Telefónica is reportedly planning to issue new shares in order to raise funds for an M&A war chest as part of the corporate plan being devised by the Spanish telco’s new CEO Marc Murtra. According to Spanish site Vozpopuli, which cited sources with knowledge of the plans, Telefónica is already in talks with major shareholders, including the Spanish state and Saudi telco STC Group, about the planned capital raise. Murtra, who was appointed as Telefónica’s CEO in January this year, told the telco’s annual general meeting in April that he had begun a major and “ambitious” strategic review of the company that revolved around cementing Telefónica – a company with “enormous potential” – as a European powerhouse. Murtra is also one of the leading voices calling for European lawmakers to allow greater telco sector consolidation in Europe. Reports of the potential capital raise has, in turn, fuelled speculation that Telefónica would target local rival Vodafone Spain as one of its planned acquisitions, according to Vozpopuli. Vodafone Spain, you may recall, was acquired for €5bn in May 2024 by Zegona Communications.
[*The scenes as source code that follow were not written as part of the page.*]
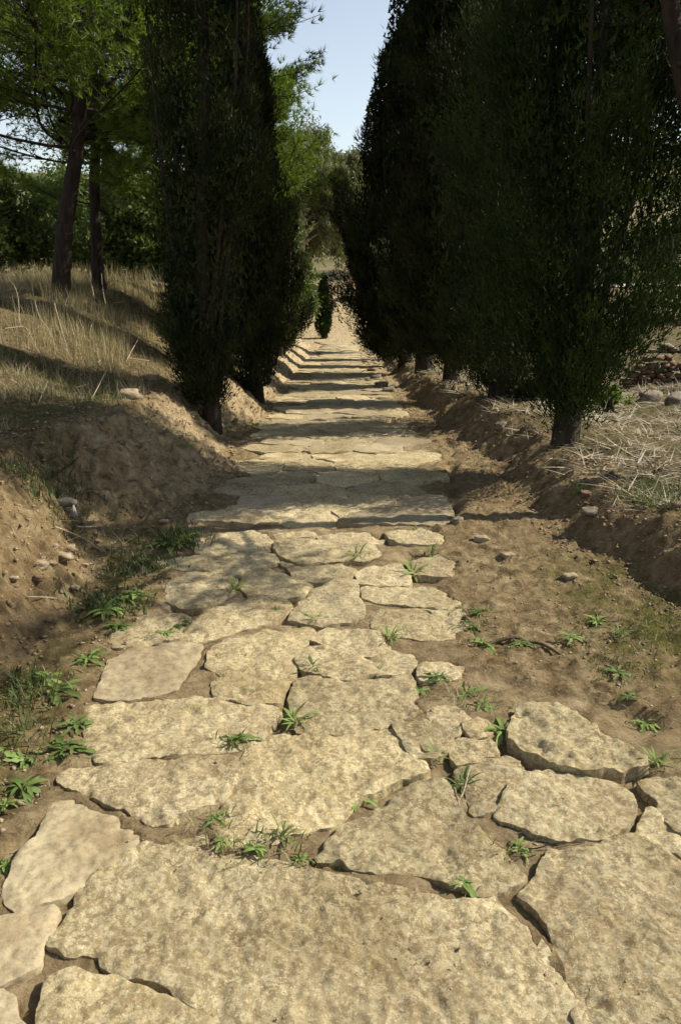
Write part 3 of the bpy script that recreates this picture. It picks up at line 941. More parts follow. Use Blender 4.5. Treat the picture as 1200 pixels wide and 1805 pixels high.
b = P3(105, 524)
pine('large pine with a leaning dark trunk nearest on the left hillside', b, 8, 31, [(0, 0, -0.2), (0, 0, 0), rel(112, 420, b[1], b), rel(140, 240, b[1], b), rel(150, 60, b[1], b), (1.0, 0.3, 7.2)], 0.125, 1.9, 3.5, 72, 22, nw=0.013, k=8, group='pines on the left hillside')
b = P3(176, 508)
pine('pine with a slimmer upright trunk behind the leaning pine', b, 8, 32, [(0, 0, -0.2), (0, 0, 0), rel(165, 350, b[1], b), rel(172, 200, b[1], b), (0.2, 0.2, 7.0)], 0.115, 2.0, 3.0, 40, 16, nw=0.011, k=10)
pine('spreading pine behind the leftmost trunk filling the upper left', at(-7.2, 14.5), 8, 39, [(0, 0, -0.2), (0.1, 0, 2.0), (0.2, 0, 7.5)], 0.14, 2.1, 3.3, 46, 18, nlen=0.12, nw=0.014, k=9)
b = P3(6, 482)
pine('distant pine trunk at the top of the left hillside, leftmost of the pines', b, 8, 33, [(0, 0, -0.2), (0.02, 0, 1.0), (0.1, 0, 3.0), (0.0, 0.2, 7.0)], 0.14, 2.4, 3.2, 32, 16, nlen=0.13, nw=0.010, k=12)
b = at(-2.6, 14.2)
pine('tall sunlit pine rising behind the left row of cypresses', b, 9, 34, [(0, 0, -0.2), (0.1, 0, 2.0), (0.3, 0, 5.0), (0.3, 0, 9.5)], 0.14, 1.8, 2.25, 110, 19, nlen=0.13, nw=0.013, k=9)
b = at(-6.2, 23)
pine('pine in the shade at the back of the left hillside between the two near trunks', b, 9, 35, [(0, 0, -0.2), (-0.1, 0, 2.0), (0.2, 0, 8)], 0.15, 1.6, 3.4, 34, 15, nlen=0.16, nw=0.016, k=11)
b = at(-3.6, 24)
pine('pine at the back of the left hillside seen through the fan of the near cypress', b, 9, 36, [(0, 0, -0.2), (0.1, 0, 2.0), (0.3, 0, 8)], 0.15, 1.4, 3.0, 34, 15, nlen=0.16, nw=0.016, k=11)
# pine just right of the camera: a limb hangs into the top right corner, its crown shades the road
b = at(3.0, 5.4)
pine('pine beside the road whose dark limb hangs into the upper right corner', b, 8, 37, [(0, 0, -0.2), (0, 0, 0), (-0.30, 0, 1.0), (-0.93, 0, 2.4), (-1.16, 0.0, 3.1), (-1.35, -0.1, 4.5), (-1.3, -0.2, 5.8)], 0.085, 2.2, 1.6, 72, 12, nlen=0.09, nw=0.007, group='', az=(-1.6, 1.5), k=10)


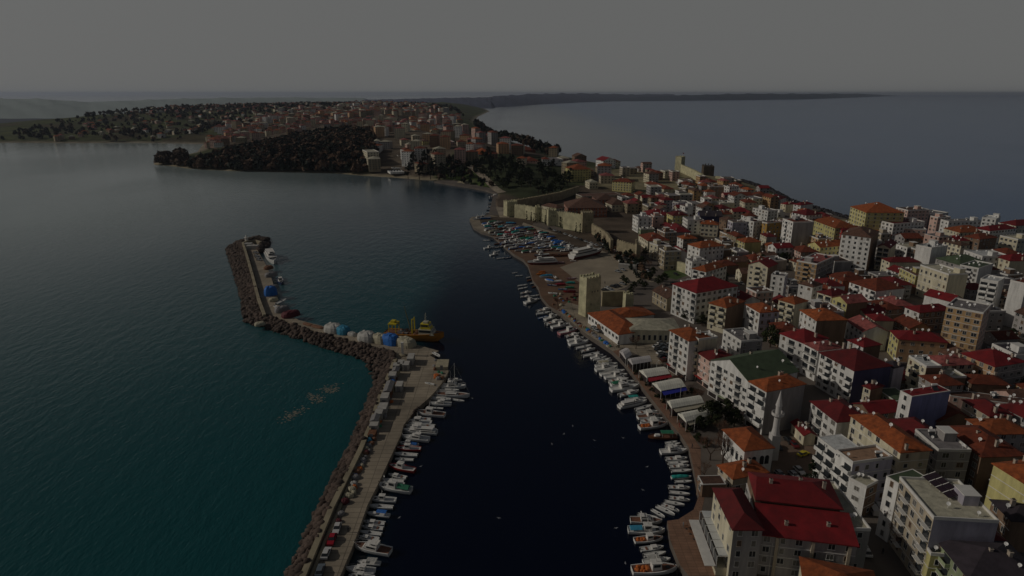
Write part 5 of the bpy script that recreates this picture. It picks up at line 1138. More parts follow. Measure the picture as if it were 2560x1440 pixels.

Since then, the Zegona team has reversed the fortunes of the competitive operator, with its management heralding a “transformational year” for the company, during which it has been improving its margins and adding new customers for the first time in years, as TelecomTV reported in July. But if Telefónica is interested in its domestic rival, it will have to find a lot more than €5bn to buy the operator, as Zegona now values Vodafone Spain at well above €10bn. The speculation is doing wonders for Zegona’s own valuation as well – its share price on the London Stock Exchange currently stands at £11.60, up by 3.6% in Friday morning trading (since Vozpopuli published its articles) and up by an astonishing 177% since the start of this year. 

Meanwhile, in South Korea, SK Telecom’s post-data breach headache isn’t going away. Following the telco’s major cyber incident, first unveiled in April, and the resulting fallout, SKT cancelled termination fees for mobile customers that decided to switch to another operator as part of its broad efforts to compensate customers and rebuild trust. Now the country’s regulator, the Korea Communications Commission (KCC), has issued a ruling (in Korean) stating that SKT must cut the termination fees of any customer that cancels their non-mobile services, such as fixed broadband or digital TV, by 50% because so many non-mobile services are bundled in multiservice packages that include cellular connectivity. Even worse, SKT must cancel any mobile termination fees for mobile customers that leave at any time this year: Previously, the deadline for avoiding mobile service termination fees was 14 July. Such measures will put further pressure on SKT and increase the opportunities for the operator’s main rivals, KT Corp and LG Uplus, to pick up new subscribers – see KT, LG Uplus make hay as SKT suffers.

Hacking into telco IT systems seems to be the latest trend amongst cybercriminals. Not only have Colt and Orange Belgium been breached in recent weeks, as we reported on Thursday but major Australian broadband service provider iiNet has been breached, it reported in this announcement, while French telco Bouygues Telecom reported a data breach earlier in August (announcement in French only). While iiNet stated that “no credit, banking or financial information have been compromised” and “no driver’s licence numbers, ID documentation details, or bank account details were disclosed as a result of this incident,” it admitted that “a list of email addresses and phone numbers was extracted from the iiNet system” including ”around 280,000 active iiNet email addresses and around 20,000 active iiNet landline phone numbers.”

Ireland’s Competition and Consumer Protection Commission (CCPC) has approved the planned acquisition of BT Datacentres Ireland by Equinix (Ireland), a deal that was first announced in December 2024. Equinix, which already operates six datacentre facilities in Dublin, will shell out €59m to acquire BT’s facilities, which include two datacentres in CityWest and Ballycoolin.